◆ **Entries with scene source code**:
-- Start --

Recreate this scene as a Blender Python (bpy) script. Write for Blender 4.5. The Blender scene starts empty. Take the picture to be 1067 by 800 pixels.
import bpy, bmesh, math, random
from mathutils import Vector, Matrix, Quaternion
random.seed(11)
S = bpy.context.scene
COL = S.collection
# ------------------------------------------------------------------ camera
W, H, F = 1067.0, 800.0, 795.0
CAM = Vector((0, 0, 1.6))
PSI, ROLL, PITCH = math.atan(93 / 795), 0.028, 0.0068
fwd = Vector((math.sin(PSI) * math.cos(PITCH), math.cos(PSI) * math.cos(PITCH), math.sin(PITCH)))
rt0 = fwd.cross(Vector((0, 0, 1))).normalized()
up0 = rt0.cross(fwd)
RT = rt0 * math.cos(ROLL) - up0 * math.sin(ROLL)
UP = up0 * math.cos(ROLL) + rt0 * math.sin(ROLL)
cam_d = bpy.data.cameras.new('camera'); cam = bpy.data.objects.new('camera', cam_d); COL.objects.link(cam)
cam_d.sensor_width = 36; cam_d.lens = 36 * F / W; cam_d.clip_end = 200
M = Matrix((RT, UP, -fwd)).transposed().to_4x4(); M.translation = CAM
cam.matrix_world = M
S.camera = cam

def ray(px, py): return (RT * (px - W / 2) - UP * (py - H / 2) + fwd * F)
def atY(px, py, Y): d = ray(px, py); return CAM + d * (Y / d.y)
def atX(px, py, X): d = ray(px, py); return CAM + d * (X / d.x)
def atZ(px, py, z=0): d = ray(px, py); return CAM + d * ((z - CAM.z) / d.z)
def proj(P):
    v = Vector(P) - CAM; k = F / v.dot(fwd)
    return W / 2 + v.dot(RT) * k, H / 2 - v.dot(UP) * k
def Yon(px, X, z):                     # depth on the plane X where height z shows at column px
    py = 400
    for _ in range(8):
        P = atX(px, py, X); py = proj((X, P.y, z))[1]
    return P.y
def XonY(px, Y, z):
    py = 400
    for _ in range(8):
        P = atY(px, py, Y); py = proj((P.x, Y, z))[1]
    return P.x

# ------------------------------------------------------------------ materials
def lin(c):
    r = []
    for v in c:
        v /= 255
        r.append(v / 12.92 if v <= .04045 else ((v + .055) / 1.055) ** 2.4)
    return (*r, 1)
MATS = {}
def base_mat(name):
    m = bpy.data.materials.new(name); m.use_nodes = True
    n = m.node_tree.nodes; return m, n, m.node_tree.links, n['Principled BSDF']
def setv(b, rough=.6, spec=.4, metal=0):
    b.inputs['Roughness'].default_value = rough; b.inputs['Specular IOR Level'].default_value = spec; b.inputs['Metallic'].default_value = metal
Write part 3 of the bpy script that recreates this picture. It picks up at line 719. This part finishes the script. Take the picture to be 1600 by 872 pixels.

-- End --

◆ **CHALLENGE**: Extract the full set of entries word for word.

◆ **WORKED ANSWER**:
Recreate this scene as a Blender Python (bpy) script. Write for Blender 4.5. The Blender scene starts empty. Take the picture to be 1067 by 800 pixels.
import bpy, bmesh, math, random
from mathutils import Vector, Matrix, Quaternion
random.seed(11)
S = bpy.context.scene
COL = S.collection
# ------------------------------------------------------------------ camera
W, H, F = 1067.0, 800.0, 795.0
CAM = Vector((0, 0, 1.6))
PSI, ROLL, PITCH = math.atan(93 / 795), 0.028, 0.0068
fwd = Vector((math.sin(PSI) * math.cos(PITCH), math.cos(PSI) * math.cos(PITCH), math.sin(PITCH)))
rt0 = fwd.cross(Vector((0, 0, 1))).normalized()
up0 = rt0.cross(fwd)
RT = rt0 * math.cos(ROLL) - up0 * math.sin(ROLL)
UP = up0 * math.cos(ROLL) + rt0 * math.sin(ROLL)
cam_d = bpy.data.cameras.new('camera'); cam = bpy.data.objects.new('camera', cam_d); COL.objects.link(cam)
cam_d.sensor_width = 36; cam_d.lens = 36 * F / W; cam_d.clip_end = 200
M = Matrix((RT, UP, -fwd)).transposed().to_4x4(); M.translation = CAM
cam.matrix_world = M
S.camera = cam

def ray(px, py): return (RT * (px - W / 2) - UP * (py - H / 2) + fwd * F)
def atY(px, py, Y): d = ray(px, py); return CAM + d * (Y / d.y)
def atX(px, py, X): d = ray(px, py); return CAM + d * (X / d.x)
def atZ(px, py, z=0): d = ray(px, py); return CAM + d * ((z - CAM.z) / d.z)
def proj(P):
    v = Vector(P) - CAM; k = F / v.dot(fwd)
    return W / 2 + v.dot(RT) * k, H / 2 - v.dot(UP) * k
def Yon(px, X, z):                     # depth on the plane X where height z shows at column px
    py = 400
    for _ in range(8):
        P = atX(px, py, X); py = proj((X, P.y, z))[1]
    return P.y
def XonY(px, Y, z):
    py = 400
    for _ in range(8):
        P = atY(px, py, Y); py = proj((P.x, Y, z))[1]
    return P.x

# ------------------------------------------------------------------ materials
def lin(c):
    r = []
    for v in c:
        v /= 255
        r.append(v / 12.92 if v <= .04045 else ((v + .055) / 1.055) ** 2.4)
    return (*r, 1)
MATS = {}
def base_mat(name):
    m = bpy.data.materials.new(name); m.use_nodes = True
    n = m.node_tree.nodes; return m, n, m.node_tree.links, n['Principled BSDF']
def setv(b, rough=.6, spec=.4, metal=0):
    b.inputs['Roughness'].default_value = rough; b.inputs['Specular IOR Level'].default_value = spec; b.inputs['Metallic'].default_value = metal
Write part 3 of the bpy script that recreates this picture. It picks up at line 719. This part finishes the script. Take the picture to be 1600 by 872 pixels.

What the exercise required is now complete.